IBM’s existing compensation pay plan did the opposite. Everyone in this huge company was in a job whose relative worth was based on a decades-old point-factor-based job evaluation. What were some of the implications? For one thing, maintaining the point system for over 100,000 employees required “a massive and cumbersome” attention to point-factor-manual-based evaluations. This structure also cultivated a preoccupation with internal equity rather than with market, competitive rates of pay. Gerstner knew he had to change the pay plan to drive the new culture he sought to create.

To change this situation, Gerstner’s team made four major changes in IBM’s compensation plan:

1. The marketplace rules. The company switched from its previous single salary structure (for nonsales employees) to different salary structures and merit budgets for different job families. This enabled IBM to take different compensation actions for different job families (for instance, for accountants, engineers, programmers, and so on). In particular, this enabled IBM to concentrate on paying employees in different job families in a more market-oriented way. The new approach sends the strong cultural signal that “a market-driven company must watch the market closely and act accordingly.”
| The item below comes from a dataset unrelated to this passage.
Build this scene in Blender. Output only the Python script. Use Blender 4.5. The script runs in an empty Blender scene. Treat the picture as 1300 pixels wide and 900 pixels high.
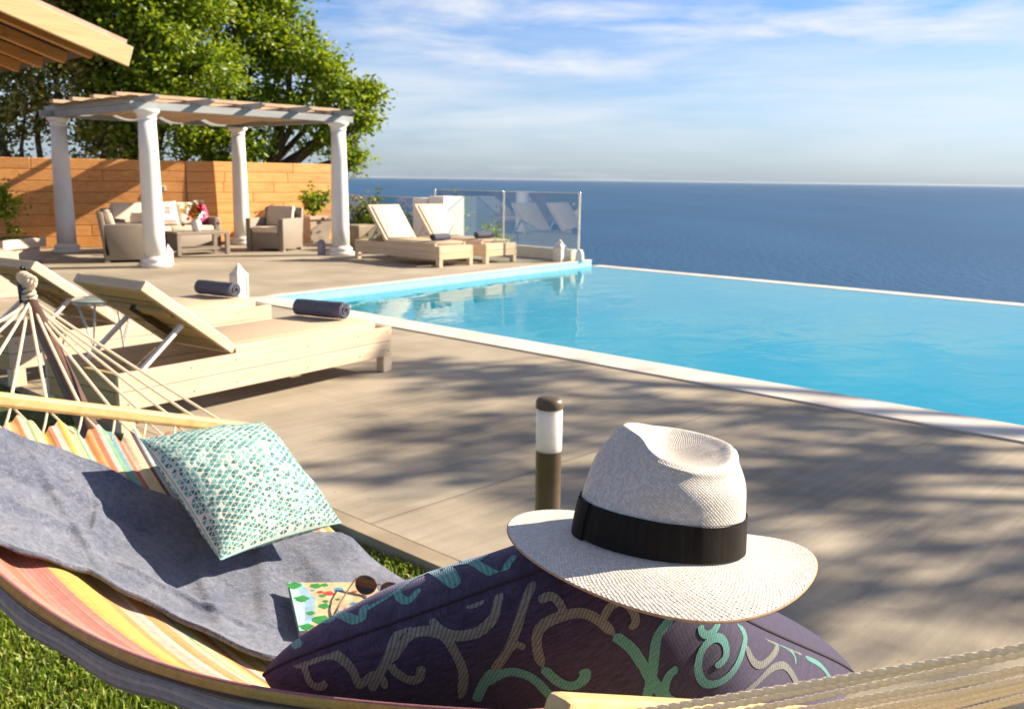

2. Fewer jobs, evaluated differently, in broadbands. Second, IBM scrapped its point factor job evaluation system and its traditional salary grades. The new system has no points at all. The old system contained 10 different compensable factors; the new one slots jobs into 10 bands based on just 3 (skills, leadership requirements, and scope/impact).

In the United States, the number of separate job titles dropped from over 5,000 to fewer than 1,200 and 24 salary grades dropped to 10 broadbands. This communicated a new organizational model: IBM was to be a flatter organization that could “deliver goods and services to market faster.”

3. Managers manage. The previous compensation plan based raises on a complex comparison that linked performance appraisal scores to salary increases measured in tenths of a percent. The new system is streamlined. Managers get a budget and some coaching, the essence of which is: “Either differentiate the pay you give to stars versus acceptable performers or the stars won’t be around too long.” The new approach lets mangers rank employees on a variety of factors (such as critical skills, and results). The managers decide which factors are used and what weights they’re given.

4. Big stakes for stakeholders. As IBM was floundering in the early 1990s, every nonexecutive employee’s cash compensation (outside the sales division) consisted of base salary (plus overtime, shift premiums, and some other adjustments). Pay for performance was a foreign concept. By 1997, most IBM’s around the world “had 10% or more of their total cash compensation tied to performance.” In the new system, there are only three performance appraisal ratings. “A top-rated employee receives two-and-one-half times the award of an employee with the lowest ranking. (Awards are calibrated as percentages of pensionable earning)”

The changes illustrate how one company used its compensation plan to support its strategic aims. The new pay plan refocused IBM employees’ attention on the values of winning, execution, and speed, and on being better, faster, and more competitive.